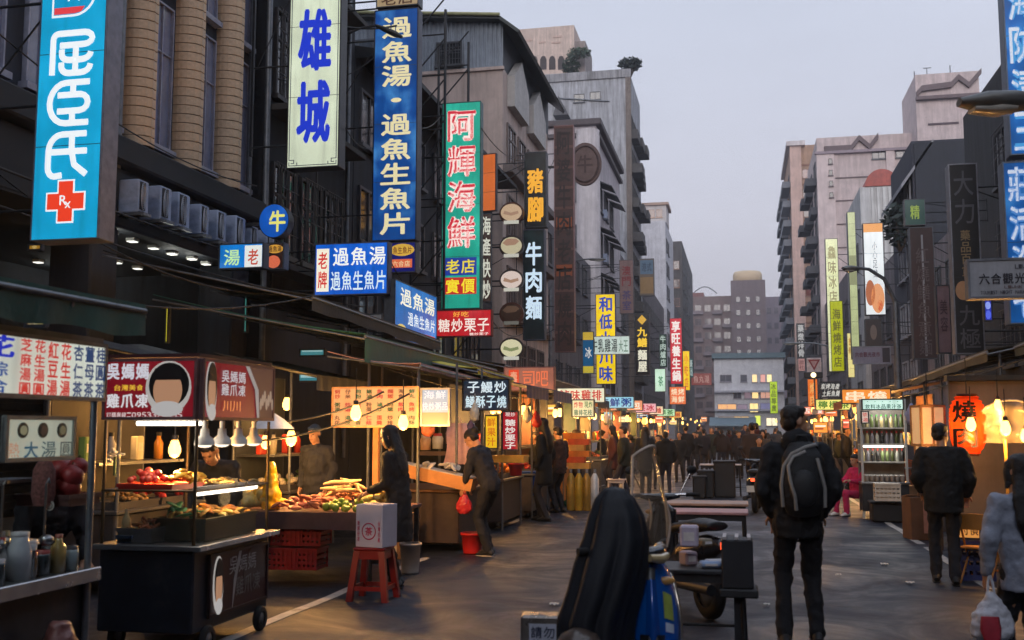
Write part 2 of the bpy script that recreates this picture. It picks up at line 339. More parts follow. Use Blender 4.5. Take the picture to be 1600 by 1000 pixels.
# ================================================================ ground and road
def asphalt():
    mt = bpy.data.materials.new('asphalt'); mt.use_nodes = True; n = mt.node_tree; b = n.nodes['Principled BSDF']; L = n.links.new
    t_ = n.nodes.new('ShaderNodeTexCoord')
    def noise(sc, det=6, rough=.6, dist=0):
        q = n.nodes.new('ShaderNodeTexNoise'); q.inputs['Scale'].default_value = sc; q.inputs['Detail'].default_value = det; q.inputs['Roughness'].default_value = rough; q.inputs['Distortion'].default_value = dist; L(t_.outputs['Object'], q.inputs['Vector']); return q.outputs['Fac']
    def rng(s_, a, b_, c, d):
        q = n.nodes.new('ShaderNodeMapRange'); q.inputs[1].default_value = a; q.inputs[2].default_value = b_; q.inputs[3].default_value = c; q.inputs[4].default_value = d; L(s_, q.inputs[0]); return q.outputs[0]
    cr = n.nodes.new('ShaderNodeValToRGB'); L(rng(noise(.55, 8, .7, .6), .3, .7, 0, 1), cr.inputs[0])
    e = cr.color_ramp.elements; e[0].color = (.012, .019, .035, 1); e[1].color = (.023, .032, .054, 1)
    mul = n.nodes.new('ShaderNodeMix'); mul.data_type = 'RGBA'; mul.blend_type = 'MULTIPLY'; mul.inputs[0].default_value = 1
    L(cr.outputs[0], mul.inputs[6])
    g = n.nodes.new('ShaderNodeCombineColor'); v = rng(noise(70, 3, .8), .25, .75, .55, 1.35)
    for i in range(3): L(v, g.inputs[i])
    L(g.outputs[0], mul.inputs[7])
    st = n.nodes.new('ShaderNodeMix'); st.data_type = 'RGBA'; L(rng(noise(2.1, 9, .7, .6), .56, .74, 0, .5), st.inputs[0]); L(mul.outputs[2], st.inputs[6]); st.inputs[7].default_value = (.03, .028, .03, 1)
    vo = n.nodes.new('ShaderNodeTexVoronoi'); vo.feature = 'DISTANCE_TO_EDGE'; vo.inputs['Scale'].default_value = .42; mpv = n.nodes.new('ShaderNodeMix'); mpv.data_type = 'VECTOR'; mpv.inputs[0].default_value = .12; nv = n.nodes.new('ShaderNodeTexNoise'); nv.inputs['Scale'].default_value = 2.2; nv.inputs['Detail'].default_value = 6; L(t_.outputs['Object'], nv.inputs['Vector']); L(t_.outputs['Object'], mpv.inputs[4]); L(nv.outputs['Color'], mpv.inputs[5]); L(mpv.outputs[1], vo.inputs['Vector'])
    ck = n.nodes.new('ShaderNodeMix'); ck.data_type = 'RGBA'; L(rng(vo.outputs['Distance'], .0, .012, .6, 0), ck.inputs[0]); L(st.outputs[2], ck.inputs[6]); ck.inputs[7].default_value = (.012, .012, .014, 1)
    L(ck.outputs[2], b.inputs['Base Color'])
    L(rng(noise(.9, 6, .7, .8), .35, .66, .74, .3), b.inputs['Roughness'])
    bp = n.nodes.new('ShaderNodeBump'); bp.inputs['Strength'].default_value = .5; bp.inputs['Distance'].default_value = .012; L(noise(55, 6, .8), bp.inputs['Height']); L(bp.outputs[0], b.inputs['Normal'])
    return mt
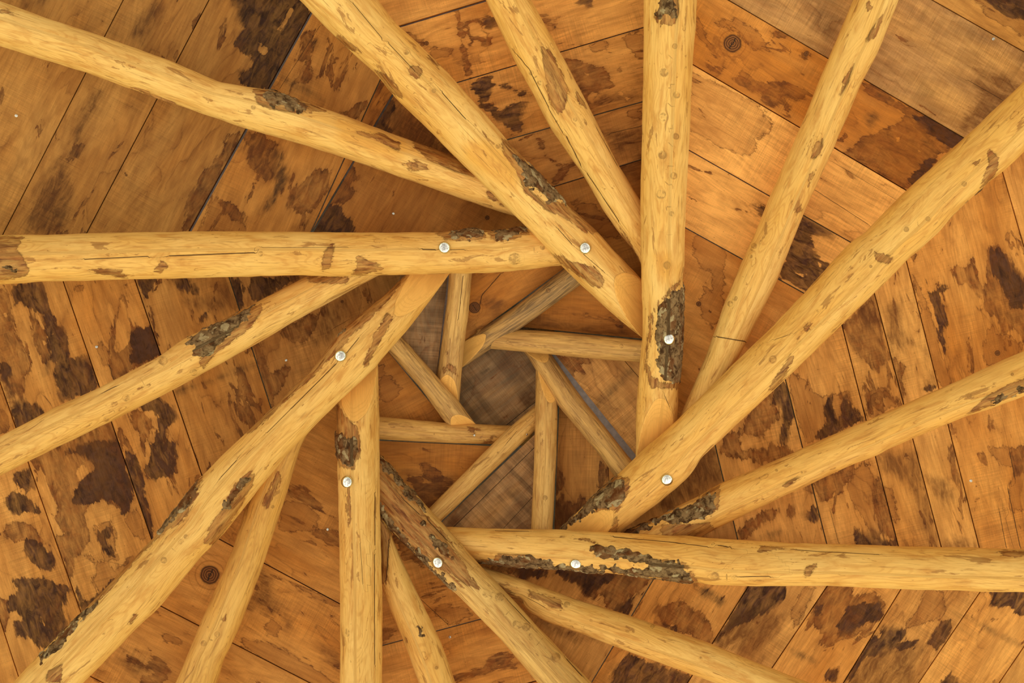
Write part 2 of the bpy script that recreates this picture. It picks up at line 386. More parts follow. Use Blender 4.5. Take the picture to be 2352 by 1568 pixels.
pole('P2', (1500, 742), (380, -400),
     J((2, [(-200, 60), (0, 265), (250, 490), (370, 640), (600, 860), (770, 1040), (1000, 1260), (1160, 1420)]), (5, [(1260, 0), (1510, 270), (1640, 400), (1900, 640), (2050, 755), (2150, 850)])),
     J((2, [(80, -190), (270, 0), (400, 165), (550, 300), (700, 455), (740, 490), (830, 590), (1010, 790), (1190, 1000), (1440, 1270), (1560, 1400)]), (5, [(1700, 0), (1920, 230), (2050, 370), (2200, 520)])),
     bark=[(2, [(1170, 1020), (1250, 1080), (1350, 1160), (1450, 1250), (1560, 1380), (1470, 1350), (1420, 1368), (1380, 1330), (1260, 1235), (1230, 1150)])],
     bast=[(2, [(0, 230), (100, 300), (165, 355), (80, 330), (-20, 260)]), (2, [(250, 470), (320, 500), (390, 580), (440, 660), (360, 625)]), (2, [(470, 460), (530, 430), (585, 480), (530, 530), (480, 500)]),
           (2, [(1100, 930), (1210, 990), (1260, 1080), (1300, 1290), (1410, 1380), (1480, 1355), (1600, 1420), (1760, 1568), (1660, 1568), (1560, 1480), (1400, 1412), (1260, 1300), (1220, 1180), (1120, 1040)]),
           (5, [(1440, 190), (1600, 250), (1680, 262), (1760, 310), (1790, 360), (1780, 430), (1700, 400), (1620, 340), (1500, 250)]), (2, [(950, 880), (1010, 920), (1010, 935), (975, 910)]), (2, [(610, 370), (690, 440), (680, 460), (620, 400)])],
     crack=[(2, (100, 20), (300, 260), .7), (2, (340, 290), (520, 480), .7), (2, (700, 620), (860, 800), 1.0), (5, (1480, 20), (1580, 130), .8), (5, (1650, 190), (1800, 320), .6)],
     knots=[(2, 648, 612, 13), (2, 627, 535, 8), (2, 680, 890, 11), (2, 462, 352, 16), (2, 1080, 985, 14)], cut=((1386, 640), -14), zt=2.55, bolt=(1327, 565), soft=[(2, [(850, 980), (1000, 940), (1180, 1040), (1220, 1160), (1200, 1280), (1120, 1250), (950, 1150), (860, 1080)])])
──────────
Exercise directions:
Images should not appear in the copy; retype the listing above exactly.

Exercise answer:
Write part 2 of the bpy script that recreates this picture. It picks up at line 339. More parts follow. Use Blender 4.5. Take the picture to be 1600 by 1000 pixels.
# ================================================================ ground and road
def asphalt():
    mt = bpy.data.materials.new('asphalt'); mt.use_nodes = True; n = mt.node_tree; b = n.nodes['Principled BSDF']; L = n.links.new
    t_ = n.nodes.new('ShaderNodeTexCoord')
    def noise(sc, det=6, rough=.6, dist=0):
        q = n.nodes.new('ShaderNodeTexNoise'); q.inputs['Scale'].default_value = sc; q.inputs['Detail'].default_value = det; q.inputs['Roughness'].default_value = rough; q.inputs['Distortion'].default_value = dist; L(t_.outputs['Object'], q.inputs['Vector']); return q.outputs['Fac']
    def rng(s_, a, b_, c, d):
        q = n.nodes.new('ShaderNodeMapRange'); q.inputs[1].default_value = a; q.inputs[2].default_value = b_; q.inputs[3].default_value = c; q.inputs[4].default_value = d; L(s_, q.inputs[0]); return q.outputs[0]
    cr = n.nodes.new('ShaderNodeValToRGB'); L(rng(noise(.55, 8, .7, .6), .3, .7, 0, 1), cr.inputs[0])
    e = cr.color_ramp.elements; e[0].color = (.012, .019, .035, 1); e[1].color = (.023, .032, .054, 1)
    mul = n.nodes.new('ShaderNodeMix'); mul.data_type = 'RGBA'; mul.blend_type = 'MULTIPLY'; mul.inputs[0].default_value = 1
    L(cr.outputs[0], mul.inputs[6])
    g = n.nodes.new('ShaderNodeCombineColor'); v = rng(noise(70, 3, .8), .25, .75, .55, 1.35)
    for i in range(3): L(v, g.inputs[i])
    L(g.outputs[0], mul.inputs[7])
    st = n.nodes.new('ShaderNodeMix'); st.data_type = 'RGBA'; L(rng(noise(2.1, 9, .7, .6), .56, .74, 0, .5), st.inputs[0]); L(mul.outputs[2], st.inputs[6]); st.inputs[7].default_value = (.03, .028, .03, 1)
    vo = n.nodes.new('ShaderNodeTexVoronoi'); vo.feature = 'DISTANCE_TO_EDGE'; vo.inputs['Scale'].default_value = .42; mpv = n.nodes.new('ShaderNodeMix'); mpv.data_type = 'VECTOR'; mpv.inputs[0].default_value = .12; nv = n.nodes.new('ShaderNodeTexNoise'); nv.inputs['Scale'].default_value = 2.2; nv.inputs['Detail'].default_value = 6; L(t_.outputs['Object'], nv.inputs['Vector']); L(t_.outputs['Object'], mpv.inputs[4]); L(nv.outputs['Color'], mpv.inputs[5]); L(mpv.outputs[1], vo.inputs['Vector'])
    ck = n.nodes.new('ShaderNodeMix'); ck.data_type = 'RGBA'; L(rng(vo.outputs['Distance'], .0, .012, .6, 0), ck.inputs[0]); L(st.outputs[2], ck.inputs[6]); ck.inputs[7].default_value = (.012, .012, .014, 1)
    L(ck.outputs[2], b.inputs['Base Color'])
    L(rng(noise(.9, 6, .7, .8), .35, .66, .74, .3), b.inputs['Roughness'])
    bp = n.nodes.new('ShaderNodeBump'); bp.inputs['Strength'].default_value = .5; bp.inputs['Distance'].default_value = .012; L(noise(55, 6, .8), bp.inputs['Height']); L(bp.outputs[0], b.inputs['Normal'])
    return mt
Write part 2 of the bpy script that recreates this picture. It picks up at line 386. More parts follow. Use Blender 4.5. Take the picture to be 2352 by 1568 pixels.
pole('P2', (1500, 742), (380, -400),
     J((2, [(-200, 60), (0, 265), (250, 490), (370, 640), (600, 860), (770, 1040), (1000, 1260), (1160, 1420)]), (5, [(1260, 0), (1510, 270), (1640, 400), (1900, 640), (2050, 755), (2150, 850)])),
     J((2, [(80, -190), (270, 0), (400, 165), (550, 300), (700, 455), (740, 490), (830, 590), (1010, 790), (1190, 1000), (1440, 1270), (1560, 1400)]), (5, [(1700, 0), (1920, 230), (2050, 370), (2200, 520)])),
     bark=[(2, [(1170, 1020), (1250, 1080), (1350, 1160), (1450, 1250), (1560, 1380), (1470, 1350), (1420, 1368), (1380, 1330), (1260, 1235), (1230, 1150)])],
     bast=[(2, [(0, 230), (100, 300), (165, 355), (80, 330), (-20, 260)]), (2, [(250, 470), (320, 500), (390, 580), (440, 660), (360, 625)]), (2, [(470, 460), (530, 430), (585, 480), (530, 530), (480, 500)]),
           (2, [(1100, 930), (1210, 990), (1260, 1080), (1300, 1290), (1410, 1380), (1480, 1355), (1600, 1420), (1760, 1568), (1660, 1568), (1560, 1480), (1400, 1412), (1260, 1300), (1220, 1180), (1120, 1040)]),
           (5, [(1440, 190), (1600, 250), (1680, 262), (1760, 310), (1790, 360), (1780, 430), (1700, 400), (1620, 340), (1500, 250)]), (2, [(950, 880), (1010, 920), (1010, 935), (975, 910)]), (2, [(610, 370), (690, 440), (680, 460), (620, 400)])],
     crack=[(2, (100, 20), (300, 260), .7), (2, (340, 290), (520, 480), .7), (2, (700, 620), (860, 800), 1.0), (5, (1480, 20), (1580, 130), .8), (5, (1650, 190), (1800, 320), .6)],
     knots=[(2, 648, 612, 13), (2, 627, 535, 8), (2, 680, 890, 11), (2, 462, 352, 16), (2, 1080, 985, 14)], cut=((1386, 640), -14), zt=2.55, bolt=(1327, 565), soft=[(2, [(850, 980), (1000, 940), (1180, 1040), (1220, 1160), (1200, 1280), (1120, 1250), (950, 1150), (860, 1080)])])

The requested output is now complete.